§ Exercise task: Return the material word for word. Do not include the pictures.

§ Dataset excerpt:
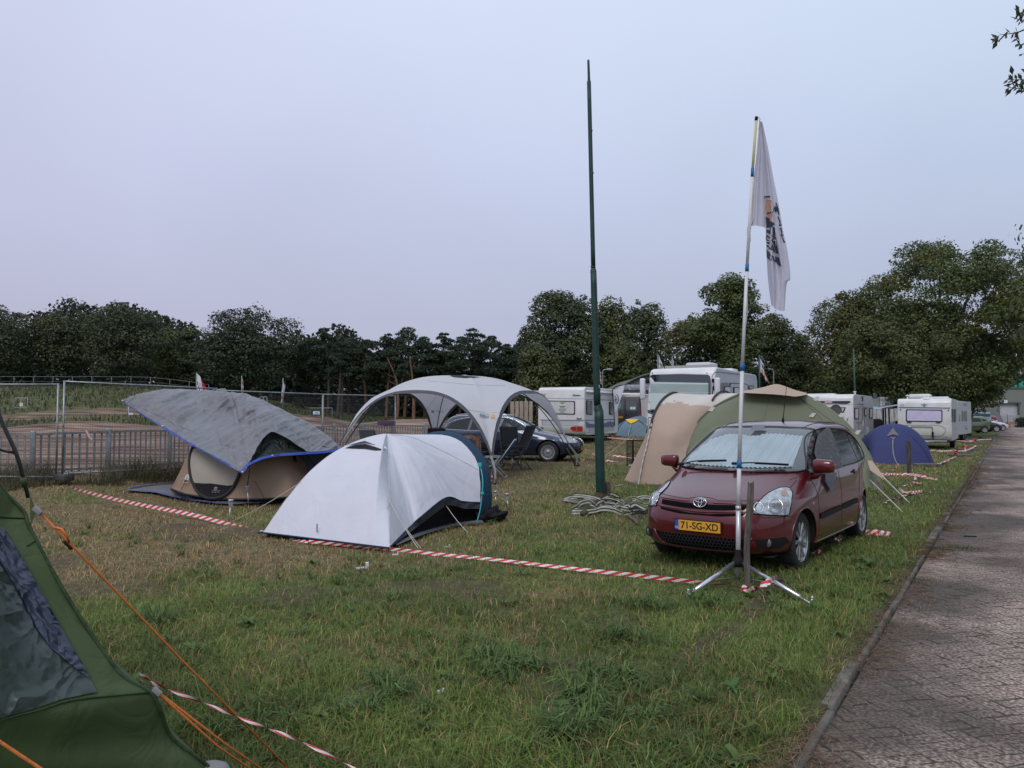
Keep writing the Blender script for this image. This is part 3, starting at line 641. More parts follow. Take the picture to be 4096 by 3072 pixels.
def sparse(rx,ry,rz,zc,hgt,rs):
    L=[]
    for (x,z,r) in ((-.75,.66,.22),(-.95,.62,.12),(-.6,.82,.16),(.45,.86,.2),(.15,.80,.25),(-.2,.78,.22),(.7,.66,.2),(-.4,.60,.24),(.4,.60,.25),(0,.6,.28),(-.5,.72,.2),(-.3,.88,.22),(0,.93,.24),(.3,.90,.22),(.62,.80,.2),(.85,.72,.15),(.95,.64,.1),(.55,.66,.2),(.15,.72,.25),(-.15,.62,.25),(.2,.5,.28),(-.1,.4,.3),(.6,.56,.16),(.78,.50,.12),(.1,.28,.3),(-.35,.30,.3),(.4,.25,.3)):
        for k in range(4): L.append((np.array([x*rx*.95+rs.randn()*.5,rs.uniform(-.5,.3)*ry,z*hgt*(.96)+rs.randn()*.45]),r*rx*rs.uniform(1.1,1.75),.7))
    return L
tree('oak_tree','tall open crowned tree with bare limbs showing, behind the flagpole',2755,3070,1108,58,seed=17,col=GR,group=gr2,n=29450,leaf=.105,lobes=sparse)
tree('oak_tree','round dark tree between the flagpole and the small gap of sky',2990,3190,1262,64,seed=18,col=DK,group=gr2,n=14725,leaf=.115,low=.04,warm=.2)
tree('oak_tree','low tree under the gap of sky, left of the huge spreading tree',3110,3290,1335,66,seed=19,col=DK,group=gr2,n=11625,leaf=.115,low=.1,warm=.2)
tree('oak_tree','medium tree forming the left shoulder of the huge spreading tree',3235,3560,1178,60,seed=20,col=OL,group=gr2,n=29450,leaf=.105,nl=40,low=.06,warm=.25)
tree('oak_tree','huge spreading tree above the right caravans',3440,4085,985,58,seed=21,col=GR,group=gr2,n=80600,leaf=.10,nl=80,low=.10,lob=(.12,.22),ry=8,warm=.12)
tree('oak_tree','lower olive tree in front of the huge one, above the big striped caravan',3340,3830,1270,54,seed=22,col=OL,group=gr2,n=34100,leaf=.10,nl=44,low=.12,lob=(.16,.28))
tree('oak_tree','low hanging tree above the factory roof, right of the caravans',3700,4050,1310,60,seed=23,col=DK,group=gr2,n=26350,leaf=.10,nl=34,low=.26,lob=(.16,.28))
tree('oak_tree','half seen tree over the road at the right edge of the photo',4040,4330,1110,75,seed=24,col=DK,group=gr2,n=13950,leaf=.15,low=.16)
tree('shrub','small leafy shrub in front of the factory wall beside the caravans',3690,3870,1610,52,seed=25,col=GR,n=6510,leaf=.09,low=.0,trunk=True,cat='shrub',nl=16)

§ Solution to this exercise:
Keep writing the Blender script for this image. This is part 3, starting at line 641. More parts follow. Take the picture to be 4096 by 3072 pixels.
def sparse(rx,ry,rz,zc,hgt,rs):
    L=[]
    for (x,z,r) in ((-.75,.66,.22),(-.95,.62,.12),(-.6,.82,.16),(.45,.86,.2),(.15,.80,.25),(-.2,.78,.22),(.7,.66,.2),(-.4,.60,.24),(.4,.60,.25),(0,.6,.28),(-.5,.72,.2),(-.3,.88,.22),(0,.93,.24),(.3,.90,.22),(.62,.80,.2),(.85,.72,.15),(.95,.64,.1),(.55,.66,.2),(.15,.72,.25),(-.15,.62,.25),(.2,.5,.28),(-.1,.4,.3),(.6,.56,.16),(.78,.50,.12),(.1,.28,.3),(-.35,.30,.3),(.4,.25,.3)):
        for k in range(4): L.append((np.array([x*rx*.95+rs.randn()*.5,rs.uniform(-.5,.3)*ry,z*hgt*(.96)+rs.randn()*.45]),r*rx*rs.uniform(1.1,1.75),.7))
    return L
tree('oak_tree','tall open crowned tree with bare limbs showing, behind the flagpole',2755,3070,1108,58,seed=17,col=GR,group=gr2,n=29450,leaf=.105,lobes=sparse)
tree('oak_tree','round dark tree between the flagpole and the small gap of sky',2990,3190,1262,64,seed=18,col=DK,group=gr2,n=14725,leaf=.115,low=.04,warm=.2)
tree('oak_tree','low tree under the gap of sky, left of the huge spreading tree',3110,3290,1335,66,seed=19,col=DK,group=gr2,n=11625,leaf=.115,low=.1,warm=.2)
tree('oak_tree','medium tree forming the left shoulder of the huge spreading tree',3235,3560,1178,60,seed=20,col=OL,group=gr2,n=29450,leaf=.105,nl=40,low=.06,warm=.25)
tree('oak_tree','huge spreading tree above the right caravans',3440,4085,985,58,seed=21,col=GR,group=gr2,n=80600,leaf=.10,nl=80,low=.10,lob=(.12,.22),ry=8,warm=.12)
tree('oak_tree','lower olive tree in front of the huge one, above the big striped caravan',3340,3830,1270,54,seed=22,col=OL,group=gr2,n=34100,leaf=.10,nl=44,low=.12,lob=(.16,.28))
tree('oak_tree','low hanging tree above the factory roof, right of the caravans',3700,4050,1310,60,seed=23,col=DK,group=gr2,n=26350,leaf=.10,nl=34,low=.26,lob=(.16,.28))
tree('oak_tree','half seen tree over the road at the right edge of the photo',4040,4330,1110,75,seed=24,col=DK,group=gr2,n=13950,leaf=.15,low=.16)
tree('shrub','small leafy shrub in front of the factory wall beside the caravans',3690,3870,1610,52,seed=25,col=GR,n=6510,leaf=.09,low=.0,trunk=True,cat='shrub',nl=16)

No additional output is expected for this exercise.